Moorea (The Magic Island)


Stand Up Paddle Board & Snorkeling with the Sharks at Sofitel Moorea la Ora Beach Resort.

Glide across the azure waters of Moorea for a paddling excursion unlike any other.   You’ll have your gear with you to swim, too!  Dive into that adrenaline and snorkel with the friendliest sharks and rays you’ll probably ever meet!   It’s a magical time of engaging in the beauty of Moorea’s underwater world as you explore the reefs and say hello to the fishes.  The instructors are very personal, guide you along the way, and are considerate of the day’s conditions, aiming to beat the winds and the crowds to cater to your personal experience.  If you get lucky, you’ll have Franc the instructor offer you a swig of refreshing pineapple juice, mid-paddle.  Beginner to pro paddling experience levels are welcomed on this easy breezy lagoon.  It’s one of those, once-in-a-lifetime shark tales you will tell for years to come.


Tahiti Treats

Monoï oil  Be sure to bring this oil home!  It’s oil taken from soaking the petals of a “Tiare” (tee-ah-day) Flower (my middle name!  Represent!)  The scent is divine.  Great for your skin and hair.  Best souvenir. Or gift it to someone. You’ll be so worldly and cultured.

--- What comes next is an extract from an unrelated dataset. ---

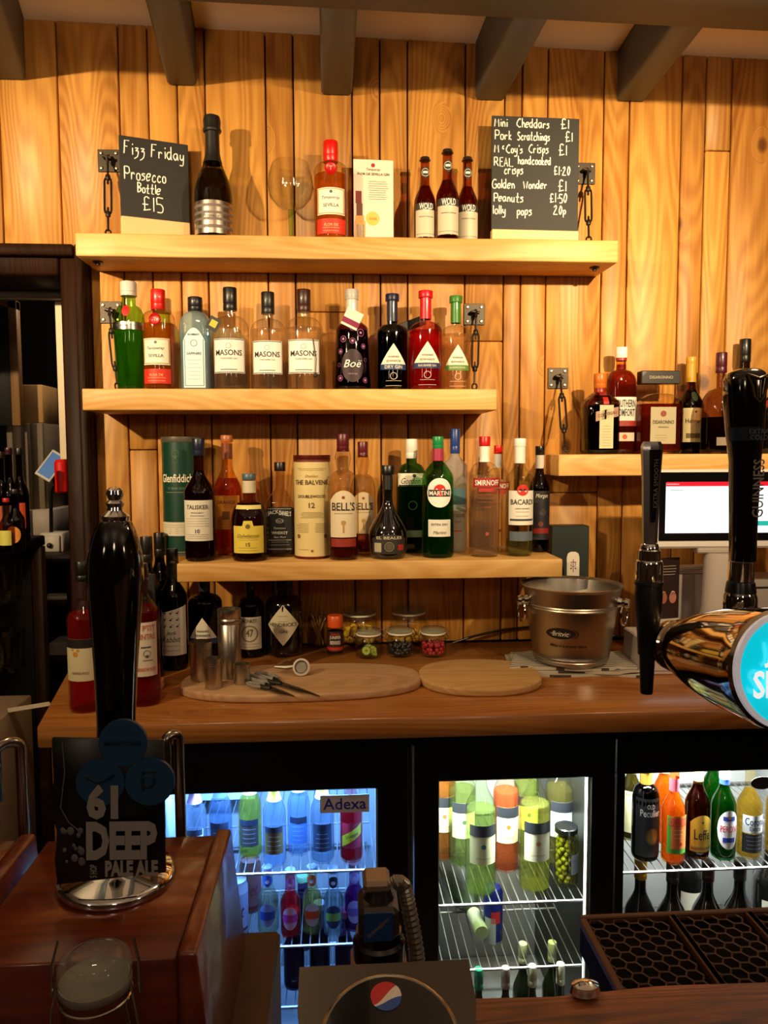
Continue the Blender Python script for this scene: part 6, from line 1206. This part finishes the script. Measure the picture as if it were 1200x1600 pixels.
mb = MB(); put_text(mb, 'MAX', lambda u, z, off=0: PS(-.0006 + u, .53 - z / math.hypot(.10, zt_), .003), 0, 0, w * .34, bold=.04); mb.build('lettering', P('a81c28', .4), ov, smooth=False)
# gun
GY = -1.45; X = at(592, 1450, GY).x; m = mpp(GY); zz = lambda py: at(592, py, GY).z
t = thing('soda_gun', 'drinks dispensing gun with a blue label, upright on a tan stand', 'soda gun', (X, GY, BZ - .045)); z0 = BZ - .045
MB().box((-46 * m, -.012, zz(1600) - z0 if False else -.10), (46 * m, .02, zz(1502) - z0), .002).build('stand', P('7a5436', .5), t)
MB().lathe([(40 * m, zz(1500) - z0), (43 * m, zz(1490) - z0), (43 * m, zz(1468) - z0), (38 * m, zz(1463) - z0), (37 * m, zz(1450) - z0)], 28).build('collar', P('0a0908', .2, coat=.5), t)
MB().box((-34 * m, -.018, zz(1449.5) - z0), (31 * m, .016, zz(1400) - z0), .004).build('body', P('2c2420', .3, coat=.3), t)
MB().box((-26 * m, -.0192, zz(1446) - z0), (20 * m, -.0182, zz(1403) - z0), .0002).build('label', P('14305c', .4), t)
mb = MB(); put_text(mb, 'Schweppes', lambda u, z, off=0: Vector((u - 3 * m, -.0195, z + zz(1425) - z0)), 0, 0, 44 * m, rot=.75, shear=.3); mb.build('print', P('7a6a50', .5), t)
MB().lathe([(26 * m, zz(1399.5) - z0), (22 * m, zz(1390) - z0), (20 * m, zz(1384) - z0)], 24).build('neck', P('14110f', .3), t)
MB().box((-26 * m, -.012, zz(1383.5) - z0), (18 * m, .012, zz(1366) - z0), .0025).build('cap', P('8a7a68', .35, .6), t)
hp = [at(px_, py_, GY + .035) for px_, py_ in [(610, 1386), (622, 1378), (632, 1386), (637, 1410), (644, 1445), (650, 1480), (653, 1510), (655, 1560)]]
sm = []
for a, b in zip(hp, hp[1:]): sm += [a.lerp(b, k / 8) for k in range(8)]
o = MB().tube(sm, [.0066 if i % 2 else .0054 for i in range(len(sm))], 12).build('gun_hose', P('8a8478', .3, .8), ang=20); tag(o, 'ribbed grey hose curving down behind the drinks gun', 'hose')
# ---- drip tray with honeycomb mats
DZ = 1.0
a = onz(905, 1440, DZ); b = onz(965, 1540, DZ); c = onz(1200, 1427, DZ); x0, x1 = a.x, .95; yf_, yn = a.y, b.y - .02
skew = (b.x - a.x) / (b.y - a.y)
t = thing('drip_tray', 'long drip tray with honeycomb mats in brown frames beyond the bar top', 'drip tray', (0, 0, 0))
MB().hull([(x0, yf_, DZ - .03), (x0, yn - .06, DZ - .03), (x1, yf_, DZ - .03), (x1, yn - .06, DZ - .03), (x0, yf_, DZ), (x0, yn - .06, DZ), (x1, yf_, DZ), (x1, yn - .06, DZ)],
          [(0, 1, 3, 2), (4, 6, 7, 5), (0, 4, 5, 1), (2, 3, 7, 6), (0, 2, 6, 4), (1, 5, 7, 3)], .003).build('tray', P('060504', .8, spec=.1), t, ang=50)
BR = P('4c2c18', .45)
mods = [(905, 1040), (1046, 1162), (1170, 1300)]
MB().box((x0 + .000, yf_ - .006, DZ + .0005), (x1, yf_, DZ + .007), .001).build('rail', BR, t)
for (pa, pb) in mods:
    xa = onz(pa + 6, 1436, DZ).x; xb = onz(pb - 2, 1432, DZ).x
    for xx in (xa - .007, xb):
        MB().box((xx, yn - .06, DZ + .0005), (xx + .007, yf_ - .0065, DZ + .0075), .001).build('rail', BR, t)
    s_ = .0076; mb = MB(); hx = s_ * 1.5; hy = s_ * math.sqrt(3)
    i = 0; x = xa + s_
    segs = set()
    while x < xb - s_ * .4:
        y = yf_ - .012 - (hy / 2 if i % 2 else 0)
        while y > yn - .05:
            pts_ = [(x + s_ * math.cos(PI / 3 * k), y + s_ * math.sin(PI / 3 * k)) for k in range(6)]
            for k in range(6):
                p_, q_ = pts_[k], pts_[(k + 1) % 6]; key = tuple(sorted([(round(p_[0], 4), round(p_[1], 4)), (round(q_[0], 4), round(q_[1], 4))]))
                if key in segs or max(p_[0], q_[0]) > xb + .001: continue
                segs.add(key); mb.tube([(*key[0], DZ + .004), (*key[1], DZ + .004)], .0008, 4)
            y -= hy
        x += hx; i += 1
    g = mb.build('honeycomb_mat', P('5a3c28', .5), t, smooth=False); g['kind'] = 'stuff'
A = onz(918, 1545, 1.02); o = MB().lathe([(.006, 0), (.008, .002), (.007, .007), (.003, .009), (0, .009)], 16, mat=Matrix.Diagonal((1.2, .8, 1, 1))).build('bottle_opener', CHROME, loc=(onz(914, 1556, BZ).x, onz(914, 1556, BZ).y, BZ + .0005)); tag(o, 'small rounded chrome fitting at the edge of the bar top by the drip tray', 'fitting')
# ================================================================== taps
def Lat(pf, cx, Y, X, z0): m = mpp(Y); return [(r * m, at(cx, y, Y).z - z0) for r, y in pf]
TY = -1.215; m = mpp(TY); X = at(1014, 900, TY).x; z0 = at(1014, 1083, TY).z
t = thing('beer_tap', 'beer tap with a chrome lever and long black nozzle, left of the stout handle', 'tap', (X, TY, z0))
L = lambda pf: Lat(pf, 1014, TY, X, z0)
MB().lathe(L([(9.5, 1083), (10, 1080), (12.5, 1023), (15, 1022), (17, 985), (17.5, 984), (21, 950), (22, 930), (21, 915), (22.5, 913), (22.5, 908), (21, 907)]), 32).build('nozzle', P('070707', .4, coat=.15), t, ang=30)
MB().lathe(L([(21.5, 906.5), (21.5, 880), (20, 876), (18, 875), (17.5, 860), (15, 858), (14, 851), (12.5, 849)]), 32).build('collar', CHROME, t, ang=30)
mb = MB(); mb.lathe(L([(12, 848.5), (12.5, 840), (13.5, 800), (15.5, 740), (17.5, 705), (17.5, 697), (14, 690), (0, 690)]), 8, a0=PI / 8, ay=.7, caps=False); hd = mb.build('lever', P('c0c0c4', .26, 1), t, ang=25)
Fz = lambda py: at(1014, py, TY).z - z0
vs = [(-8.5 * m, -.0112, Fz(703)), (8.5 * m, -.0112, Fz(703)), (3 * m, -.0086, Fz(815)), (-3 * m, -.0086, Fz(815))]
MB().hull(vs + [(x, y + .004, z) for x, y, z in vs], [(0, 1, 2, 3), (7, 6, 5, 4), (0, 4, 5, 1), (1, 5, 6, 2), (2, 6, 7, 3), (3, 7, 4, 0)]).build('inlay', P('0c0b0b', .25), hd)
mb = MB(); put_text(mb, 'EXTRA SMOOTH', lambda u, z, off=0: Vector((u, -.0123 + .0018 * (-(z) / .07 + .0), z + Fz(755))), 0, 0, 76 * m, .0045, rot=PI / 2); mb.build('lettering', P('7a756c', .4), hd)
# stout tap
GYy = -1.25; m = mpp(GYy); X = at(1156, 900, GYy).x; z0 = at(1156, 1000, GYy).z
t = thing('stout_tap', 'tall black stout tap handle with a raised gold harp and chrome collar', 'tap', (X, GYy, z0)); Fz = lambda py: at(1156, py, GYy).z - z0
secs = [(876, -15, 22, .013), (800, -17, 22, .014), (720, -20, 24, .015), (670, -27, 27, .017), (620, -32, 28, .019), (595, -33, 29, .019), (583, -28, 26, .017), (577, -14, 20, .010)]
mb = MB(); ns = 20; vs = []; fs = []
for (py, l, r, dp) in secs:
    cx_, rx = (l + r) / 2 * m, (r - l) / 2 * m
    for k in range(ns):
        a = 2 * PI * k / ns; c_, s_ = math.cos(a), math.sin(a); vs.append((cx_ + math.copysign(abs(c_) ** .75, c_) * rx, math.copysign(abs(s_) ** .75, s_) * dp, Fz(py)))
for j in range(len(secs) - 1): fs += [(j * ns + k, j * ns + (k + 1) % ns, (j + 1) * ns + (k + 1) % ns, (j + 1) * ns + k) for k in range(ns)]
fs += [tuple(range(ns)), tuple(range((len(secs) - 1) * ns, len(secs) * ns))]
mb.add(vs, fs); hd = mb.build('handle', P('030303', .12, coat=.5), t, ang=50)
hpz = [(-12, 592), (20, 592), (24, 600), (18, 618), (6, 628), (-2, 622), (-6, 610), (-12, 592)]
MB().tube([(a * m, -.0192, Fz(b)) for a, b in [(-15, 588), (5, 594), (20, 588), (18, 605), (12, 622), (6, 630), (-2, 622), (-6, 606), (-15, 588)]], .0016, 6).build('harp_emblem', P('6a5c40', .25, .9), hd)
MB().tube([(a * m, -.0190, Fz(b)) for a, b in [(0, 596), (4, 624)]], .0007, 5).tube([(a * m, -.0190, Fz(b)) for a, b in [(8, 596), (7, 624)]], .0007, 5).tube([(a * m, -.0190, Fz(b)) for a, b in [(14, 594), (11, 618)]], .0007, 5).build('harp_strings', P('6a5c40', .25, .9), hd)
mb = MB(); n = 12; vs = []
def gs(a, py): 
    for (p0, l0, r0, d0), (p1, l1, r1, d1) in zip(secs, secs[1:]):
        if p1 <= py <= p0: f = (p0 - py) / (p0 - p1); l, r, dp = l0 + (l1 - l0) * f, r0 + (r1 - r0) * f, d0 + (d1 - d0) * f
    c_, s_ = math.cos(a), math.sin(a); return ((l + r) / 2 * m + math.copysign(abs(c_) ** .75, c_) * (r - l) / 2 * m * 1.03, math.copysign(abs(s_) ** .75, s_) * (dp + .0008), Fz(py))
for j, py in enumerate((668, 689)):
    for k in range(n + 1): vs.append(gs(PI + PI * k / n, py))
mb.add(vs, [(k, k + 1, n + 2 + k, n + 1 + k) for k in range(n)]); band = mb.build('blue_band', P('142434', .3), hd)
mb = MB(); GS = lambda u, z, off=0: Vector((u + .004, -.0206, z)); put_text(mb, 'EXTRA', GS, 0, Fz(675), .020, .0045, off=0); put_text(mb, 'COLD', GS, 0, Fz(684), .018, .0045); mb.build('lettering', P('5a6470', .4), band)
mb = MB(); put_text(mb, 'GUINNESS', lambda u, z, off=0: Vector((u + 9 * m, -.0190, z + Fz(762))), 0, 0, 92 * m, .0115, rot=PI / 2, bold=.01); mb.build('lettering', P('8a8378', .4), hd)
MB().lathe([(20 * m, Fz(877)), (20 * m, Fz(907)), (19 * m, Fz(908))], 32, c=(2 * m, 0, 0)).build('collar', CHROME, t, ang=30)
MB().lathe([(21 * m, Fz(908.5)), (22 * m, Fz(912)), (24 * m, Fz(925))], 32, c=(2 * m, 0, 0)).build('ring', P('0a0a0a', .3), t, ang=30)
MB().lathe([(23 * m, Fz(925.5)), (25.5 * m, Fz(932)), (26 * m, Fz(945)), (24 * m, Fz(1000))], 32, c=(2 * m, 0, 0)).build('tap_body', P('9a9a9a', .05, 1), t, ang=30)
MB().tube([(20 * m, 0, Fz(970)), (.16, .02, Fz(970))], .012, 16).build('arm', CHROME, t)
# big chrome font with the lit round lens
LYc = -1.40; Cl = at(1232, 1048, LYc); Rl = 98 * mpp(LYc); Bk = at(1053, 1008, -1.215)
d = (Cl - Bk); Ln = d.length; M = Matrix.Translation(Bk) @ d.normalized().to_track_quat('Z', 'Y').to_matrix().to_4x4()
t = thing('beer_font', 'big chrome horn-shaped beer font with a glowing turquoise round lens', 'beer font', (0, 0, 0))
mb = MB(); mb.lathe([(0, -.022), (.012, -.020), (.021, -.012), (.0265, -.002), (.0275, .006), (.0255, .009), (.028, .011), (.0285, .016), (.026, .018), (.0275, .020), (.0345, .045), (.041, .075), (.0465, .110), (Rl * 1.0, .145), (Rl * 1.035, Ln - .022), (Rl * 1.05, Ln - .014), (Rl * 1.05, Ln - .004), (Rl * .98, Ln)], 64, mat=M, caps=False)
mb.build('horn', P('c8b89a', .07, 1), t, ang=40)
q = (CAM + Vector((.1, 0, -.06)) - Cl).normalized(); ML = Matrix.Translation(Cl) @ d.normalized().to_track_quat('Z', 'Y').to_matrix().to_4x4()
MB().lathe([(Rl * .93, -.004), (Rl * 1.0, -.002), (Rl * 1.0, .003), (Rl * .92, .004)], 64, mat=ML, caps=False).build('rim', P('e8e6ea', .15, .3, emit=.25), t)
lens = MB().lathe([(Rl * .92, .002), (Rl * .6, .006), (0, .008)], 64, mat=ML, caps=False).build('lens', P('00b8cc', .25, emit=.95, coat=.5), t)
xa = Vector((1, 0, 0)); dn = d.normalized(); xa = (Vector((0, 0, 1)).cross(dn)).normalized(); 
if xa.x < 0: xa = -xa
up = xa.cross(dn); up = up if up.z > 0 else -up
LS = lambda u, z, off=0: Cl + xa * u + up * z + dn * .0105
mb = MB()
for tx, u, z, w_, h_ in [('JOHN', 0, .0155, .056, .021), ("SMITH'S", 0, -.008, .078, .023), ('THE MIDDLETON BREWERY', 0, -.025, .044, .0035)]: put_text(mb, tx, LS, u, z, w_, h_, bold=.03, shear=.08)
mb.build('lettering', P('eef4f4', .4, emit=.8), lens, smooth=False)
mb = MB().tube([LS(-.018, -.034), LS(0, -.037), LS(.018, -.034)], .001, 5).ball(LS(0, .03), .006, 8, 5, sc=(1, .1, 1)); mb.build('print', P('eef4f4', .4, emit=.8), lens)
# mounting column outside the view carries both
colx = .66
MB().tube([Bk.lerp(Cl, .5) + Vector((.03, 0, 0)), (colx, -1.30, Cl.z)], .018, 20).build('arm', CHROME, t)
MB().lathe([(.05, DZ + .001), (.05, DZ + .01), (.03, DZ + .03), (.028, 1.50), (0, 1.52)], 32, (colx, -1.30, 0)).build('column', CHROME, t, ang=40)
MB().tube([(Bk.x - .012, Bk.y, Bk.z + .004), (at(1014, 900, TY).x + .010, TY, Bk.z + .004)], .007, 12).build('stub', P('5a5248', .25, 1), t)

Pareu (pah-day-o).  Grab a pareu!  It’s a beautifully (usually colorfully) designed fabric, perfect to use for a skirt, a beach wrap, a blanket, even a light towel;  it’s the Tahitian version of a sarong.  You WILL use it for everything, promise.

Woven handbags!  Super Tahitian.

Vanilla.  Just anything vanilla.

And always remember to say “mauruuru roa!”  (mah-roo-roo row-uh), “thank you very much!”